I wondered if I would shift out of the feelings I had when I started writing.
I think, I hope you can sense it: yes. It has shifted. I am still dog-tired (!) but the bitterness, the resentment, the frustration has dissipated. My nervous system has regulated. My brain networks have switched on. THANK GOD FOR THAT!
I have relaxed back into my default mode: grateful, optimistic, relaxed.
I am on a mission. I am driven. I am tired but energised.
Gratitude is the key and I practice it every night:
I have created this life which is flexible. I decide how I’ll spend my days.
I am wealthy in so many ways.
I am ambitious, I am empowered and I am manifesting a life beyond my wildest dreams.
DON’T FORGET TO VOTE!!!
Ax
P. S don’t know who to vote for? I’ve just been through this in detail and it’s brilliant.
P.P.S issues I’m particularly passionate about are women’s health, fertility policies, childcare, tax, immigration, NHS…so if you are passionate about these things too, go through the quiz above. Make sure you know who and what you are voting for. (GET THE TORIES OUT IF YOU CARE ABOUT WOMEN’S HEALTH, OK BYE )
(oh and if you’re even remotely thinking about Reform please, please, please do lots and lots of research and maybe, just maybe…don’t?! PLEASE?!)
Well Said - and as always, beautifully expressed, Alice. I am on a coach, returning from Legoland, on my boy’s Y3 school trip (which has been quite challenging- especially on a Sensory Level !!) and i’ll be voting, when I get home.
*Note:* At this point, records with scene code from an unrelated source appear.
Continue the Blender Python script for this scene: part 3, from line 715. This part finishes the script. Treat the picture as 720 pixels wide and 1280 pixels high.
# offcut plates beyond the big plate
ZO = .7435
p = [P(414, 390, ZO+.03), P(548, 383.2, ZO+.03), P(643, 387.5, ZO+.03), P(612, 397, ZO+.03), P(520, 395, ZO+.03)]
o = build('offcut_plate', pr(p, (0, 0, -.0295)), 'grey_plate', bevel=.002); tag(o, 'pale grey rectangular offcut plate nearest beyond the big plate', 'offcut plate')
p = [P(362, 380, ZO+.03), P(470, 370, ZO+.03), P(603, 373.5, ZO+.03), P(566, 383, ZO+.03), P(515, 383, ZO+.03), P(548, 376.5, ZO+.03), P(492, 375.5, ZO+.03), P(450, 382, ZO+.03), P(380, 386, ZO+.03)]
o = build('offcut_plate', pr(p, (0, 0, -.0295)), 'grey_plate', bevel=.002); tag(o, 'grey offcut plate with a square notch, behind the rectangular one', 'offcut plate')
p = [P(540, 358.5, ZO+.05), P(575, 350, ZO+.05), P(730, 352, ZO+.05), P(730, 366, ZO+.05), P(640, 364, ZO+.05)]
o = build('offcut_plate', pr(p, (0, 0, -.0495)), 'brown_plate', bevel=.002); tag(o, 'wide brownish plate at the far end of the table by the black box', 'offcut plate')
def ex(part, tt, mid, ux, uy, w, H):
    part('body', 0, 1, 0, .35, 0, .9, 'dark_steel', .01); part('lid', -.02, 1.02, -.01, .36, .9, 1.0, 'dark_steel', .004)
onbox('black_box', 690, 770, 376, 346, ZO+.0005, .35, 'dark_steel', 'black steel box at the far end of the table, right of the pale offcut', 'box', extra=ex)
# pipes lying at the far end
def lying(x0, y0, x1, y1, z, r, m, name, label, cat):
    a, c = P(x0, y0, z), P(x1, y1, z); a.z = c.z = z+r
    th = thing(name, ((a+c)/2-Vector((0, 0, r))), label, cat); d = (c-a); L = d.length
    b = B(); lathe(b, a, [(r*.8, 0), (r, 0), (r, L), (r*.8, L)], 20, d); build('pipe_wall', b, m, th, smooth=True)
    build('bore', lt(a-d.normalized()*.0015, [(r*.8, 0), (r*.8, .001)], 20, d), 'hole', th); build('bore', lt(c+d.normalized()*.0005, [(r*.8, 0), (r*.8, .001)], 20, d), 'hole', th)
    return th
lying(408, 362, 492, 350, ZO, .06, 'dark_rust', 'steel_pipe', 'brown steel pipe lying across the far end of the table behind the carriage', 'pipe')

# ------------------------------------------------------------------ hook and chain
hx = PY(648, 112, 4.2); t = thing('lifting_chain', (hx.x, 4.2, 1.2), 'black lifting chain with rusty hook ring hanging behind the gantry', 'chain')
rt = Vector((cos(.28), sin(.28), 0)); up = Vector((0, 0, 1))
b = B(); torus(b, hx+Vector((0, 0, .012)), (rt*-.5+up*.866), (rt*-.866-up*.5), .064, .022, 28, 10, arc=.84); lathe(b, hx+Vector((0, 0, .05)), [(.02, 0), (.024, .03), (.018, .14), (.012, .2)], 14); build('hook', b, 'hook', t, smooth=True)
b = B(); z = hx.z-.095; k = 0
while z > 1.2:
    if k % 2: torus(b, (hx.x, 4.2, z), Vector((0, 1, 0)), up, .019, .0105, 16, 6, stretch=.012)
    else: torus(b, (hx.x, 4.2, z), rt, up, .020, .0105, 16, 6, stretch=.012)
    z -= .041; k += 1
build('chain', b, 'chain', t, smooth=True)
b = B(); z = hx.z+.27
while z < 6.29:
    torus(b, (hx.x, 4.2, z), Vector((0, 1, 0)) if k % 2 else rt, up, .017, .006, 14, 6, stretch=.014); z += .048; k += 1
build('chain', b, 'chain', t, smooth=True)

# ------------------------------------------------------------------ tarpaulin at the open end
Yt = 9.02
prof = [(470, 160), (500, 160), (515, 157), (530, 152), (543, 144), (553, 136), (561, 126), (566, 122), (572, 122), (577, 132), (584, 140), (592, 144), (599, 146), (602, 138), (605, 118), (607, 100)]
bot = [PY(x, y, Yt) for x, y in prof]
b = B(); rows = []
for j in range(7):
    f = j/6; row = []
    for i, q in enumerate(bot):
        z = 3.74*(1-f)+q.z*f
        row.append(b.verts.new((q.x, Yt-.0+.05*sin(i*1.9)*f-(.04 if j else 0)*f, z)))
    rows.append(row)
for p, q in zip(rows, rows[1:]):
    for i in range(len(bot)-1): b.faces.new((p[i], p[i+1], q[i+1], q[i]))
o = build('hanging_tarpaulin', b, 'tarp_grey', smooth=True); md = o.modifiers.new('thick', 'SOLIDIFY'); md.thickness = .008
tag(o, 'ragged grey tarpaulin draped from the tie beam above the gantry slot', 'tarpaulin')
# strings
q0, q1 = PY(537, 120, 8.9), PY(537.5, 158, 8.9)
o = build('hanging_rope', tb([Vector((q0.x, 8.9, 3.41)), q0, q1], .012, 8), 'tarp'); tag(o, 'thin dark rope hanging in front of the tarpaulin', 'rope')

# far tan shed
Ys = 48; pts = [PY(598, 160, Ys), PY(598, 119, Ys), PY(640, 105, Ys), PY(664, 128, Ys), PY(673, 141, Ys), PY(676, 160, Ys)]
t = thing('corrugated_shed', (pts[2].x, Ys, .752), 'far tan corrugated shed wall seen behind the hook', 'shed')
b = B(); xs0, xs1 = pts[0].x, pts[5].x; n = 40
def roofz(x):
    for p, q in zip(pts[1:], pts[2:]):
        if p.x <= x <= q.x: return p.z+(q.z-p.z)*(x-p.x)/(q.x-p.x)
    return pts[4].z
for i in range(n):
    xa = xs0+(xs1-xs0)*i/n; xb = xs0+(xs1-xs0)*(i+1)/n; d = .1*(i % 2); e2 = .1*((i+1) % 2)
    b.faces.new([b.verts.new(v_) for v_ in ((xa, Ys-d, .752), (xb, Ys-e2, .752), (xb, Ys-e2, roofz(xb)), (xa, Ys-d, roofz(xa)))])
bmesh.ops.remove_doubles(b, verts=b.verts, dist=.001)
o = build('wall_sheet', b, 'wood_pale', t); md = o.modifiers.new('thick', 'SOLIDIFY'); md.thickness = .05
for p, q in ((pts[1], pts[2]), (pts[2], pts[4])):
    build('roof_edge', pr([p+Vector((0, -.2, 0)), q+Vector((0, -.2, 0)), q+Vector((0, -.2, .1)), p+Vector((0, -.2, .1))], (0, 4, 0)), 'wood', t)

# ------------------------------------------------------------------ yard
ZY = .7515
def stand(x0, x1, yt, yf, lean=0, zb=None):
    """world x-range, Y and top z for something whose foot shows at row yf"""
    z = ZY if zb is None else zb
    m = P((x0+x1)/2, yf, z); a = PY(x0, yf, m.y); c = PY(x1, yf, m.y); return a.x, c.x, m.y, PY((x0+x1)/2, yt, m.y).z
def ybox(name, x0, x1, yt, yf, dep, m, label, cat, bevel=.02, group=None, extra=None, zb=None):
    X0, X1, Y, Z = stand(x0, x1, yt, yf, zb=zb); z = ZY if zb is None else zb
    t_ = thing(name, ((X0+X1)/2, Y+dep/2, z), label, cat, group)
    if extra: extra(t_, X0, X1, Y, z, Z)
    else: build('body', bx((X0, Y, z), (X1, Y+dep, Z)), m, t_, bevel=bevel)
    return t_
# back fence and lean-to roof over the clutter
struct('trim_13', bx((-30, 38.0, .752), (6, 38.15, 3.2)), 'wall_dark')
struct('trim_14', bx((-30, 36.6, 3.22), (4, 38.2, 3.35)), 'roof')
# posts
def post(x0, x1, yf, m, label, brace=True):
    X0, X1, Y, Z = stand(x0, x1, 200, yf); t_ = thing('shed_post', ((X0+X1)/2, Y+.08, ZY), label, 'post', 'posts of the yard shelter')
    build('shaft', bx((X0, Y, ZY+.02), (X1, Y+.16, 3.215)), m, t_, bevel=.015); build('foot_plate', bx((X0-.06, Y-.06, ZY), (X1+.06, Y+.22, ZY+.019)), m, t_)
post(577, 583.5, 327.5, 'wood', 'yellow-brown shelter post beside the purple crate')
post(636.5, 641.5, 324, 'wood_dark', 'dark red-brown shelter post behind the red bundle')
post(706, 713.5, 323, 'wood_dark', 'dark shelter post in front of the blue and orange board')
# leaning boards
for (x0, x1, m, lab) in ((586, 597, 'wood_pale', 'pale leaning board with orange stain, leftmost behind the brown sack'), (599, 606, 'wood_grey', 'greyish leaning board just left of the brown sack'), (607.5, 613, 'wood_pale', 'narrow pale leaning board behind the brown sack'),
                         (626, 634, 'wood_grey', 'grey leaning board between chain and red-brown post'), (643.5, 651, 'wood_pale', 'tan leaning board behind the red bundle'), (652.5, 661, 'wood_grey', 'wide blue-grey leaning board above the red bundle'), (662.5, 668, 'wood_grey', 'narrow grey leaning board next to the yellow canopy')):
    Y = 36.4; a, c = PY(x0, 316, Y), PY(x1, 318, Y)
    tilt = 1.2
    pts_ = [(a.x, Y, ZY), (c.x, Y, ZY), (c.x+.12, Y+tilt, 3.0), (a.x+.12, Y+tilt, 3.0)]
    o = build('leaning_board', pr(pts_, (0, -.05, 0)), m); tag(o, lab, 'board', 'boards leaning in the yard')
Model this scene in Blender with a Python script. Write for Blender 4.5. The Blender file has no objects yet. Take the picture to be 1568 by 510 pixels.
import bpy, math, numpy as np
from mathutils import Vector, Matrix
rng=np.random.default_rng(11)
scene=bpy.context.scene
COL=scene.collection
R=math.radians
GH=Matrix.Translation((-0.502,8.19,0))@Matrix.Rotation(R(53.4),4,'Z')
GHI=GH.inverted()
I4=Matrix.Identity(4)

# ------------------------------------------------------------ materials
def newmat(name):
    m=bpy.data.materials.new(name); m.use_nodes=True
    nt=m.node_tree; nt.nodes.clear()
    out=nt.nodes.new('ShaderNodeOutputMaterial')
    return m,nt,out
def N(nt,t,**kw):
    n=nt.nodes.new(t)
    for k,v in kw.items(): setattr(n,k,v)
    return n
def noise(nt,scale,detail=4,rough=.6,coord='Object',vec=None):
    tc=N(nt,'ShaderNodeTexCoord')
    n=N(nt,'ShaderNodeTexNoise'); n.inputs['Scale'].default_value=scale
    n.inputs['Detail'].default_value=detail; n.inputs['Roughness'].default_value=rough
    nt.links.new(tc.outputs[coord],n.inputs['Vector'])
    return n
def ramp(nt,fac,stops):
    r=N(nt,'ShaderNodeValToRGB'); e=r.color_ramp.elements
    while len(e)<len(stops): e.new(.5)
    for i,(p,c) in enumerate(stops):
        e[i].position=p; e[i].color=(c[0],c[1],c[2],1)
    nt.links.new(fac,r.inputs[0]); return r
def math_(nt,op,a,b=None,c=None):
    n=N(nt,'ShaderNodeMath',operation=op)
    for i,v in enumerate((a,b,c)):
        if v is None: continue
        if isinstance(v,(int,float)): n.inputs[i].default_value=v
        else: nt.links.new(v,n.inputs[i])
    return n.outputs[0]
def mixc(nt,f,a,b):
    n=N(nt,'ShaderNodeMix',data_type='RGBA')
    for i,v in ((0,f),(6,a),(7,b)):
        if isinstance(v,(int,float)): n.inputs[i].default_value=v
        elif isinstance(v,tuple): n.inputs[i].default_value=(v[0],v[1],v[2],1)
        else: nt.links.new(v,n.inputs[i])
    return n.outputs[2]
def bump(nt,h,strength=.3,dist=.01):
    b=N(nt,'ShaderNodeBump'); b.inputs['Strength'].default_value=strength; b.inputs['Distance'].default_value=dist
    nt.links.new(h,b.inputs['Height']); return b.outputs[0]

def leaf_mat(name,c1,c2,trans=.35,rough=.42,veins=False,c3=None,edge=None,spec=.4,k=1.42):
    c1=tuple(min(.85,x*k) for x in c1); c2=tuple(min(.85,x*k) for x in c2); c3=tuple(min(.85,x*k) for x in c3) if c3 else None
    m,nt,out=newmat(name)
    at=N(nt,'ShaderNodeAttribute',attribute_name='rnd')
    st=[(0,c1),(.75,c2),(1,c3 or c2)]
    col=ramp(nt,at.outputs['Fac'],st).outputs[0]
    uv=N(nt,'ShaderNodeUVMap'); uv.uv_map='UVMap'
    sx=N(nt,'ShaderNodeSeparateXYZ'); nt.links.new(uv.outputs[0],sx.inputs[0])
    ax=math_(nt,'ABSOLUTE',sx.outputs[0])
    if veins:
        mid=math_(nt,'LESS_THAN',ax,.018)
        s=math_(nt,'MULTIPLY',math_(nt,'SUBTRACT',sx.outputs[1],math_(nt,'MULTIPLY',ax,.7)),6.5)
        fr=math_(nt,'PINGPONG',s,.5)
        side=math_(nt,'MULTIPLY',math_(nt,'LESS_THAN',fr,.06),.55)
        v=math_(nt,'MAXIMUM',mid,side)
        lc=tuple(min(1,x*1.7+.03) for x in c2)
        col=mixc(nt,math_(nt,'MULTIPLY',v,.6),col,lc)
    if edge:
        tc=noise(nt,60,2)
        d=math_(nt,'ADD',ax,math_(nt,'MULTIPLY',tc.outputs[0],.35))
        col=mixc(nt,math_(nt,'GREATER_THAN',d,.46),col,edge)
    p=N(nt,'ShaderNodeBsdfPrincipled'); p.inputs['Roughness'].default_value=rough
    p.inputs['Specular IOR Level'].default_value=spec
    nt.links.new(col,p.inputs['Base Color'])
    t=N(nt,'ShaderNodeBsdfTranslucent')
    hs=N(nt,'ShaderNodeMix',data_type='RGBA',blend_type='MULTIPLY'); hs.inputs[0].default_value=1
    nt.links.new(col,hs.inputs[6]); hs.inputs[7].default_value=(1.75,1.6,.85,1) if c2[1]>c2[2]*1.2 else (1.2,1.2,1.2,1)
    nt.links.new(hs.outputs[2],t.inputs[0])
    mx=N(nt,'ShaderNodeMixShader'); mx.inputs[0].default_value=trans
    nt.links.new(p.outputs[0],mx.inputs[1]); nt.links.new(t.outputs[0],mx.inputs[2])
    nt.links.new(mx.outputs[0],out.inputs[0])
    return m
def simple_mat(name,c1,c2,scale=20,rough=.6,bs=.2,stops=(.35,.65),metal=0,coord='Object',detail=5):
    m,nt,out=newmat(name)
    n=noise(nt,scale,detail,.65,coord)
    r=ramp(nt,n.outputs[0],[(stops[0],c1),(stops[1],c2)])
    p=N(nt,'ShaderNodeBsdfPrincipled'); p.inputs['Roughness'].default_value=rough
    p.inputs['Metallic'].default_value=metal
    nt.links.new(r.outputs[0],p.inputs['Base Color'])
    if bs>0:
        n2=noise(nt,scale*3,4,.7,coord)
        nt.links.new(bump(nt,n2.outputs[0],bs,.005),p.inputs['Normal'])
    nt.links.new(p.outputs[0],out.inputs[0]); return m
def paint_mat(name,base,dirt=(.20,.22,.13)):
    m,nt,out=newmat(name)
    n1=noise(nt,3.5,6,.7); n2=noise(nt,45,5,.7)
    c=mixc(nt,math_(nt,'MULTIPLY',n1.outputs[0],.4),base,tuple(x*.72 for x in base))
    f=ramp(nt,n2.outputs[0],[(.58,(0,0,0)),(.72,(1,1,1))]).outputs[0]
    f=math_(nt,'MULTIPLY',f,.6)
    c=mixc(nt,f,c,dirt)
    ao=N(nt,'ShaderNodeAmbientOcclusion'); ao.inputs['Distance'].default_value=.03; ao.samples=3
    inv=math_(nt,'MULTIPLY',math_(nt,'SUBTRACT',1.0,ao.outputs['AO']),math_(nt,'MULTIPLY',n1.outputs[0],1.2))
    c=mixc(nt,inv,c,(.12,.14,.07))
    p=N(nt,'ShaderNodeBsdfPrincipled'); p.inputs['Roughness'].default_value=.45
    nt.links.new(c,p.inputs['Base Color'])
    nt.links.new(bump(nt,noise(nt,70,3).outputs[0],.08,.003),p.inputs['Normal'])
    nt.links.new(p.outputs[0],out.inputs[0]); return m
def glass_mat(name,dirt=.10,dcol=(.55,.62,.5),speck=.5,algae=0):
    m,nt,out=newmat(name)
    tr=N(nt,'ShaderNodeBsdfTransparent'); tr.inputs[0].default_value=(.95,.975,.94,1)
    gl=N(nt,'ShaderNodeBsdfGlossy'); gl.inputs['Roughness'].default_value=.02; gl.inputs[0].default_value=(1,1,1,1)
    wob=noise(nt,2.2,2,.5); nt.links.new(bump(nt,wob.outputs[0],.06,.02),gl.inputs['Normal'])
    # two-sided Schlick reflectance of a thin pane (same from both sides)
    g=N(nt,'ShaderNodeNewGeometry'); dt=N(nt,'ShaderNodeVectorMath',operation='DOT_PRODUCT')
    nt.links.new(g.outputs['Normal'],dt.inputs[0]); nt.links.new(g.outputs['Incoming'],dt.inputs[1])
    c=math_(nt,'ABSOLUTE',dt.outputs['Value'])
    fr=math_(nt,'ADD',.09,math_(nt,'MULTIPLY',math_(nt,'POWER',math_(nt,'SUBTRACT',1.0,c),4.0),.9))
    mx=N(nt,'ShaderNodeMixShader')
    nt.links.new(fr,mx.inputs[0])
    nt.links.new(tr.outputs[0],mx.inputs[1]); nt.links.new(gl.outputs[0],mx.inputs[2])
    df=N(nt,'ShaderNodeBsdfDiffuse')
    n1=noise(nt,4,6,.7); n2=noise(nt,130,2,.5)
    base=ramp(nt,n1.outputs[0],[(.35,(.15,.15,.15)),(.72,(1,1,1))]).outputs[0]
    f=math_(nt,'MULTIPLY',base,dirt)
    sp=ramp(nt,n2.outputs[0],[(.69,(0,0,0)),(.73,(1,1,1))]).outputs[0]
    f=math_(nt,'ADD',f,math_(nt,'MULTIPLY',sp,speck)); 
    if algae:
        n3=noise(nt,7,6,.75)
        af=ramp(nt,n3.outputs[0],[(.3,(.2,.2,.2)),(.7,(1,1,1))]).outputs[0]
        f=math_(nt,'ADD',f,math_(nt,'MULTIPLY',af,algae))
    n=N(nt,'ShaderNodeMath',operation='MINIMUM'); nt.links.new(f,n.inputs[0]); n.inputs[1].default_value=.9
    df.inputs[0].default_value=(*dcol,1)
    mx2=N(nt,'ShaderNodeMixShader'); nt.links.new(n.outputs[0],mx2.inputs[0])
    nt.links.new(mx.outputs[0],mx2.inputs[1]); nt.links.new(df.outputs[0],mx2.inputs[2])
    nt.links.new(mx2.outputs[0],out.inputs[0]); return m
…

The amount both My own parents - and my in-laws have helped my husband and I out with Fertility AND childcare costs, over the past seven years is Amazing (my husband runs his own startup and i’ve taken a ‘work break’.) We Know how very lucky we are, but this is Not the way it should be… Having children should not be an economic privilege. I can also remember voting for Labour , 27 years ago.. (Although If I’d known about the Iraq war, I don’t think I would’ve voted for them) The Deep and widespread Damage the Tories have done to this country is devastating for millions, and will take a long time to repair, but we owe it to out children to be part of the solution, and whatever reservations many people have about Labour, this time, they actually have a moral compass, which has been conspicuously absent in recent decades.
I really appreciate the general life and financial transparency/honesty. It’s very refreshing. My personal hope for the new government is to tackle wealth inequality. It undermines the possibility of meritocracy in the UK even more so than income inequality.